Activist and founder of Project Forward, Deric Muhammad, and men of Muhammad Mosque No. 45 went to Baytown to the scene of the shooting and spoke to the residents of the apartment complex. Mr. Muhammad said they confirmed that the officer indeed lived in the complex and that he had prior run-ins with Ms. Turner. “The residents described her as a motherly figure and she was well loved by the community,” Mr. Muhammad added.

“I believe he had murder in his heart,” Mr. Muhammad said. “An individual’s mindset is not necessarily judged by what they say, it’s judged more accurately by what it is they do. I don’t have to sit down and interview Mr. Delacruz to try and get a read on his mindset. The video clearly states what his mindset was at the time he murdered our sister and that doesn’t just speak to the fact that he killed her, that speaks to the way it was done,” he added.

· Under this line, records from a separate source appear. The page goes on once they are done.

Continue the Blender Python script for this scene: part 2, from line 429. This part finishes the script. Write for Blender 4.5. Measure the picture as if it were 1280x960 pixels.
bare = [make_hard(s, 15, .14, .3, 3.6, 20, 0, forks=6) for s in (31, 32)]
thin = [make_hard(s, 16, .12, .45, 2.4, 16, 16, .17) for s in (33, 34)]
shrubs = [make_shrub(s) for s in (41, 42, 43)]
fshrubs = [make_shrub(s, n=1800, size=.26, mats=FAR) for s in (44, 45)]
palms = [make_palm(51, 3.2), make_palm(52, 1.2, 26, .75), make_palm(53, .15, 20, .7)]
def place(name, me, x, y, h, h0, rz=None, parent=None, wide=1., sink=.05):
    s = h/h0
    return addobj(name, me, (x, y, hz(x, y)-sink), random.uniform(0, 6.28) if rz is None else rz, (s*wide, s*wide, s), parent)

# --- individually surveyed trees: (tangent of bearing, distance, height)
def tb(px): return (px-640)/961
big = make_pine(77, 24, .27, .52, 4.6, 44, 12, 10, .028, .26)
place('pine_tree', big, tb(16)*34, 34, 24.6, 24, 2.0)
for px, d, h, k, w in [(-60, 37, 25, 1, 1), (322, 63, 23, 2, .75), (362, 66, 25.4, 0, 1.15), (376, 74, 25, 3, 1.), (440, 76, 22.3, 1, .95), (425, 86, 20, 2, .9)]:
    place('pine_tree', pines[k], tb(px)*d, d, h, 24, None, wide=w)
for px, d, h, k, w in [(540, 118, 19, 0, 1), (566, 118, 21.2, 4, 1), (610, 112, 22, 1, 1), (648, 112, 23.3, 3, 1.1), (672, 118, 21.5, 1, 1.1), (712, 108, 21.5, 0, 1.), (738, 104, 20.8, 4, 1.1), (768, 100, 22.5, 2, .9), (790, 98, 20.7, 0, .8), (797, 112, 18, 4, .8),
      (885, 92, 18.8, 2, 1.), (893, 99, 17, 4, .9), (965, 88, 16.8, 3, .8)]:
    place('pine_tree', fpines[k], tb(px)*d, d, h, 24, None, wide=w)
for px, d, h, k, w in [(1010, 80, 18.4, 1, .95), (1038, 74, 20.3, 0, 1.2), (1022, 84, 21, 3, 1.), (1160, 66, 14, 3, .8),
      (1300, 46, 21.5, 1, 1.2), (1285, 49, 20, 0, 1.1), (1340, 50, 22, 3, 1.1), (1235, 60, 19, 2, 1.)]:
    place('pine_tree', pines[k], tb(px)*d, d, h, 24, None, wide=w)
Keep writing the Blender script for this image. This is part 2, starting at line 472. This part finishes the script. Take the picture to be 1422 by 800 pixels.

“How do you shoot a 44-year-old, unarmed woman five times and then render aid afterwards? What the hell kind of aid you trying to render if you’re trained to shoot to kill?” he argued. 

Officer Juan Delacruz is on paid leave pending an on-going investigation.

Ms. Frazier says the family wants justice. “We want him behind bars. We want charges brought on this man because he murdered our sister. We want the indictment,” she concluded.

Funeral services were set for May 23 at Lily Grove Baptist Church, 7034 Tierwester St. in Houston. Rev. Al Sharpton was scheduled to be in attendance.